→ **Given records**

┌──

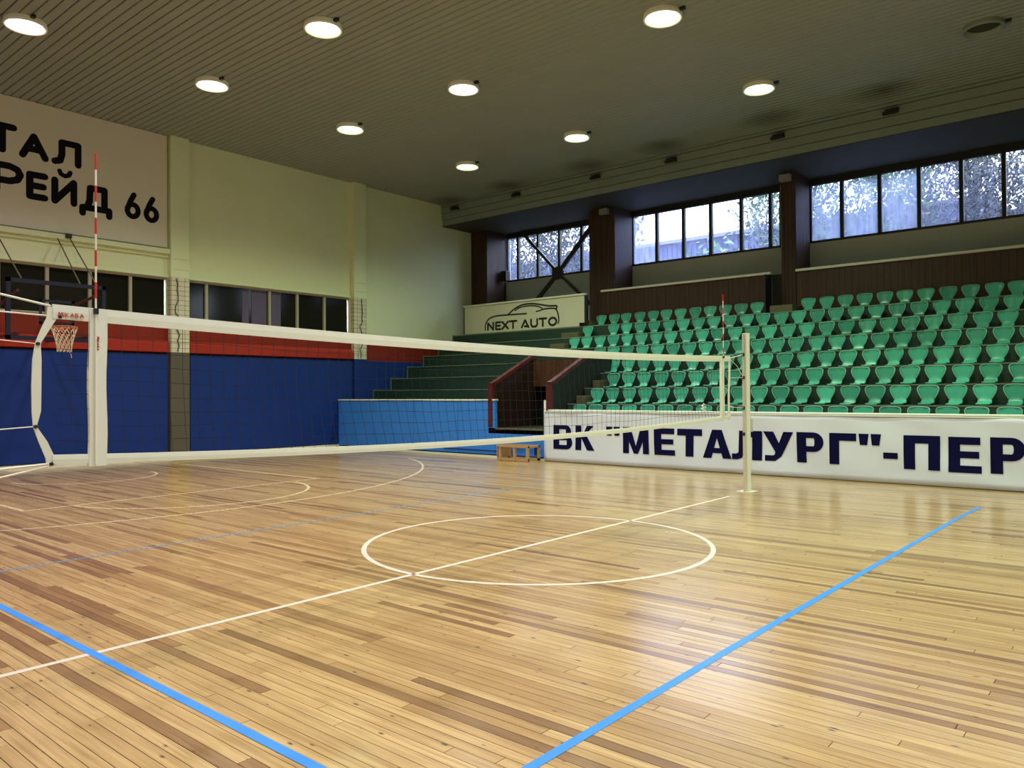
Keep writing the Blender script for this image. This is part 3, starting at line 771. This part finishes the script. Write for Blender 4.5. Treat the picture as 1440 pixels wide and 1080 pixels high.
for pts, w in (([(-12.41, 3.72), (-12.38, 3.95), (-12.20, 4.105), (-11.89, 4.165), (-11.38, 4.165), (-11.0, 4.16), (-10.62, 4.15)], .046),
               ([(-11.40, 4.17), (-11.12, 4.34), (-10.79, 4.445), (-10.42, 4.455), (-10.1, 4.41), (-9.70, 4.33), (-9.41, 4.31), (-9.41, 4.23)], .050),
               ([(-11.10, 4.28), (-10.87, 4.37), (-10.46, 4.395), (-10.12, 4.34), (-9.97, 4.24), (-10.22, 4.19)], .036),
               ([(-9.97, 4.24), (-9.66, 4.25), (-9.44, 4.21), (-9.35, 4.04), (-9.32, 3.86), (-9.35, 3.75)], .044)):
    stroke(car, smooth_pts(pts), w, to_sign, (0, -.004, 0))
car.build('car_outline', M['car_ink'], sign)
def sig(strokes, x0, x1, z0, z1, w=.068):
    mb = MB()
    for s_ in strokes: stroke(mb, [(x0+u*(x1-x0), z0+v*(z1-z0)) for u, v in s_], w, to_sign, (0, -.004, 0), True)
    mb.build('letter', M['car_ink'], sign)
ov = [(.5+.5*math.cos(t*math.pi/12)**1, .5+.5*math.sin(t*math.pi/12)) for t in range(25)]
zl, zh = 3.715, 3.945
sig([[(0, 0), (0, 1), (1, 0), (1, 1)]], -12.29, -12.05, zl, zh)
sig([[(1, 1), (0, 1), (0, 0), (1, 0)], [(0, .5), (.9, .5)]], -11.93, -11.73, zl, zh)
sig([[(0, 0), (1, 1)], [(0, 1), (1, 0)]], -11.65, -11.40, zl, zh)
sig([[(0, 1), (1, 1)], [(.5, 1), (.5, 0)]], -11.33, -11.04, zl, zh)
sig([[(0, 0), (.5, 1), (1, 0)], [(.45, .12), (.95, .12)]], -10.82, -10.54, zl, zh)
sig([[(0, 1), (0, .25), (.2, 0), (.8, 0), (1, .25), (1, 1)]], -10.43, -10.18, zl, zh)
sig([[(0, 1), (1, 1)], [(.5, 1), (.5, 0)]], -10.09, -9.82, zl, zh)
sig([ov], -9.71, -9.42, zl, zh)

# steel cross brace in front of the first window
br = empty('cross_brace', (-10.58, 14.72, 5.6)); tag(br, 'dark steel cross brace with square plate in front of window', 'brace')
cpt = Vector((-10.74, 14.72, 5.69))
for e, r_ in (((-12.33, 14.72, 7.30), .05), ((-9.25, 14.72, 7.20), .075), ((-12.08, 14.72, 4.5), .065), ((-9.35, 14.72, 4.45), .045)):
    e = Vector(e); d = (e-cpt).normalized(); n = Vector((-d.z, 0, d.x))*r_
    MB().prism([cpt-n, e-n, e+n, cpt+n], (0, .07, 0)).build('brace_arm', M['steel'], br)
MB().prism([cpt+Vector(p)*1 for p in ((-.24, -.02, -.08), (-.10, -.02, -.22), (.13, -.02, -.2), (.24, -.02, .05), (.22, -.02, .22), (-.05, -.02, .22), (-.23, -.02, .16))], (0, .085, 0)).build('gusset_plate', M['steel'], br)
tag(box('black_box', M['black'], -13.08, -12.82, 14.42, 14.66, 5.60, 5.96, bevel=.01), 'small black box hung at the corner of the braced window', 'box')
# small grey boxes on the pillars
for x, lab in ((-8.12, 'small grey metal box on top of the pillar beside the sign board'), (-2.47, 'small grey metal box on top of the slim pillar between windows')):
    o = MB().box(x-.14, x+.14, YP-.22, YP-.05, 7.10, 7.28).build('pillar_box', M['grey'], bevel=.012); tag(o, lab, 'box')
    box('bracket', M['black'], x-.04, x+.04, YP-.10, YP-.012, 7.15, 7.345, o)

# ------------------------------------------------------------------ wall banner above the hoop
XB = XW+.06
wb = box('banner', M['cloth_banner'], XW+.02, XB, -7.6, 2.66, 5.26, ZC-.01, None)
tag(wb, 'huge off-white wall banner with rounded black Cyrillic letters and 66', 'banner')
to_wb = lambda y, z: (XB+.001, y, z)
def wl_letter(strokes, y0, y1, z0, z1, w=.145):
    mb = MB(); i = w/2
    for s_ in strokes: stroke(mb, [(y0+i+u*(y1-y0-w), z0+i+v*(z1-z0-w)) for u, v in s_], w, to_wb, (.004, 0, 0))
    mb.build('letter', M['black_ink'], wb)
wl_letter([[(0, 1), (1, 1)], [(.5, 1), (.5, 0)]], -1.20, -.63, 6.80, 7.45)
wl_letter([[(0, 0), (.5, 1), (1, 0)], [(.25, .36), (.75, .36)]], -.60, -.01, 6.78, 7.36)
wl_letter([[(0, 0), (.22, .08), (.30, .4), (.30, 1), (1, 1), (1, 0)]], .04, .67, 6.78, 7.37)
wl_letter([[(0, 0), (0, 1), (.55, 1), (.88, .9), (1, .7), (.88, .48), (.55, .38), (0, .38)]], -1.09, -.50, 5.95, 6.61)
wl_letter([[(1, 1), (0, 1), (0, 0), (1, 0)], [(0, .5), (.9, .5)]], -.46, -.02, 5.90, 6.52)
wl_letter([[(0, 1), (0, 0), (1, 1), (1, 0)]], .04, .58, 5.89, 6.50)
wl_letter([[(0, 1), (.12, .35), (.5, 0), (.88, .35), (1, 1)]], .16, .48, 6.50, 6.70, .10)
wl_letter([[(0, 0), (0, .22), (1, .22), (1, 0)], [(.16, .22), (.26, .5), (.28, 1), (.82, 1), (.82, .22)]], .62, 1.35, 5.72, 6.46)
six = [(.62, 1), (.30, .70), (.05, .36)]+[(.5+.5*math.cos(math.radians(a)), .28+.28*math.sin(math.radians(a))) for a in range(170, 531, 20)]
wl_letter([six], 1.63, 2.01, 5.83, 6.48, .125)
wl_letter([six], 2.08, 2.46, 5.81, 6.46, .125)
tr2 = MB(); tr2.box(XW, XW+.14, -7.8, 2.70, 5.10, 5.22).box(XW, XW+.06, -7.8, 2.70, 5.02, 5.10)
struct(tr2.build('trim_2', M['wall'], bevel=.008), 'painted ledge rail below the wall banner')

# ------------------------------------------------------------------ basketball hoop
hp = empty('basketball_hoop', (XW, -.66, 2.9)); tag(hp, 'basketball hoop with clear backboard in a navy frame on the end wall', 'basketball hoop')
hx, hy0, hy1, hz0, hz1 = -11.45, -1.56, .22, 2.66, 3.82
fr = MB(); t = .075
fr.box(hx-.03, hx+.03, hy0, hy1, hz1-t, hz1).box(hx-.03, hx+.03, hy0, hy1, hz0, hz0+t).box(hx-.03, hx+.03, hy0, hy0+t, hz0, hz1).box(hx-.03, hx+.03, hy1-t, hy1, hz0, hz1)
fr.build('backboard_frame', M['navy_frame'], hp)
MB().poly([(hx, hy0+t, hz0+t), (hx, hy1-t, hz0+t), (hx, hy1-t, hz1-t), (hx, hy0+t, hz1-t)]).build('backboard_pane', M['boardglass'], hp)
sq = MB(); a0, a1, c0, c1 = -1.0, -.37, 2.98, 3.46; w = .05
sq.box(hx+.004, hx+.008, a0, a1, c1-w, c1).box(hx+.004, hx+.008, a0, a1, c0, c0+w).box(hx+.004, hx+.008, a0, a0+w, c0, c1).box(hx+.004, hx+.008, a1-w, a1, c0, c1)
sq.build('target_square', M['navy_frame'], hp)
rc = Vector((-11.12, -.67, 2.92)); rr = .225
MB().tube([(rc.x+rr*math.cos(k*math.pi/16), rc.y+rr*math.sin(k*math.pi/16), rc.z) for k in range(32)], .011, 8, closed=True).build('rim', M['hoop'], hp, smooth=True)
MB().box(hx+.03, rc.x-rr+.02, rc.y-.07, rc.y+.07, rc.z-.06, rc.z+.01).build('rim_bracket', M['hoop'], hp)
nb = MB()
for k in range(12):
    for sgn in (1, -1):
        pts = []
        for j in range(7):
            tt = j/6; rad = rr*(1-.46*math.sin(tt*1.5)); a = 2*math.pi*(k+sgn*(.0+j*.42))/12
            pts.append((rc.x+rad*math.cos(a), rc.y+rad*math.sin(a), rc.z-.02-.46*tt))
        nb.tube(pts, .0065, 4)
nb.tube([(rc.x+.08, rc.y+.06, rc.z-.47), (rc.x+.09, rc.y+.09, rc.z-.54), (rc.x+.08, rc.y+.10, rc.z-.60)], .007, 4)
nb.build('hoop_net', M['hoopnet'], hp)
arm = MB()
for (ya, yb) in ((-1.35, -1.2), (.02, -.1)):
    arm.tube([(hx-.03, ya, 2.78), (XW+.2, yb, 2.80)], .035, 6).tube([(hx-.03, ya, 3.6), (XW+.05, yb, 3.30)], .03, 6)
arm.build('wall_arm', M['maroon'], hp)
for (a, b_) in (((hx, -.26, 3.82), (XW+.15, .14, 5.10)), ((hx, .06, 3.82), (XW+.15, .36, 5.20)), ((hx, -1.3, 3.82), (XW+.15, -1.1, 5.15))):
    MB().tube([a, b_], .014, 6).build('stay_rod', M['rust'], hp)
box('rod_mount', M['black'], XW+.14, XW+.2, .30, .42, 5.14, 5.24, hp)

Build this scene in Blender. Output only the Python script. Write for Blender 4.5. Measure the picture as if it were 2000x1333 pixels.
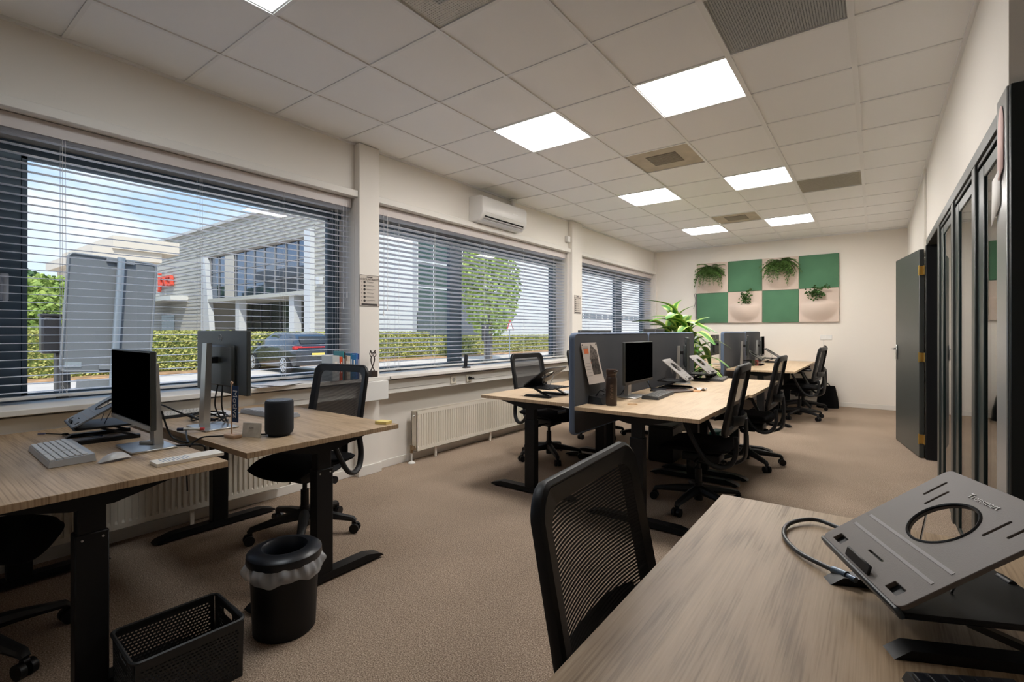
import bpy, bmesh, math, random
from mathutils import Vector, Matrix
random.seed(7)
PI = math.pi
S = bpy.context.scene
COL = S.collection
for o in list(bpy.data.objects): bpy.data.objects.remove(o)

# ------------------------------------------------------------ camera, world, sun, exposure
cam = bpy.data.cameras.new('camera'); camo = bpy.data.objects.new('camera', cam); COL.objects.link(camo)
cam.sensor_fit = 'HORIZONTAL'; cam.sensor_width = 36.0
cam.lens = 954.0 / 2000 * 36
cam.shift_y = (648 - 666.5) / 2000.0
cam.clip_start = 0.02; cam.clip_end = 500
camo.location = (0, 0, 1.255)
camo.rotation_euler = (PI / 2, 0, 0.6385)
S.camera = camo

W = bpy.data.worlds.new('sky'); S.world = W; W.use_nodes = True
nt = W.node_tree; nt.nodes.clear()
def N(t, kind, **kw):
    n = t.nodes.new(kind)
    for k, v in kw.items(): setattr(n, k, v)
    return n
tc = N(nt, 'ShaderNodeTexCoord'); sep = N(nt, 'ShaderNodeSeparateXYZ')
nt.links.new(tc.outputs['Generated'], sep.inputs[0])
r1 = N(nt, 'ShaderNodeValToRGB'); nt.links.new(sep.outputs['Z'], r1.inputs[0])
r1.color_ramp.elements[0].position = 0.0; r1.color_ramp.elements[0].color = (0.70, 0.80, 0.93, 1)
r1.color_ramp.elements[1].position = 0.42; r1.color_ramp.elements[1].color = (0.20, 0.44, 0.85, 1)
ns = N(nt, 'ShaderNodeTexNoise'); ns.inputs['Scale'].default_value = 3.2; ns.inputs['Detail'].default_value = 6; ns.inputs['Roughness'].default_value = .55
mp = N(nt, 'ShaderNodeMapping'); mp.inputs['Scale'].default_value = (1, 1, 2.2); mp.inputs['Location'].default_value = (.6, .2, 0)
nt.links.new(tc.outputs['Generated'], mp.inputs[0]); nt.links.new(mp.outputs[0], ns.inputs['Vector'])
r2 = N(nt, 'ShaderNodeValToRGB'); nt.links.new(ns.outputs['Fac'], r2.inputs[0])
r2.color_ramp.elements[0].position = .47; r2.color_ramp.elements[0].color = (0, 0, 0, 1)
r2.color_ramp.elements[1].position = .62; r2.color_ramp.elements[1].color = (1, 1, 1, 1)
mx = N(nt, 'ShaderNodeMixRGB'); nt.links.new(r2.outputs[0], mx.inputs[0]); nt.links.new(r1.outputs[0], mx.inputs[1]); mx.inputs[2].default_value = (.86, .89, .95, 1)
bg = N(nt, 'ShaderNodeBackground'); nt.links.new(mx.outputs[0], bg.inputs[0]); bg.inputs[1].default_value = .70
wo = N(nt, 'ShaderNodeOutputWorld'); nt.links.new(bg.outputs[0], wo.inputs[0])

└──

Examine the data above and state how many of its lines contain the word "picture", with no further remarks.

2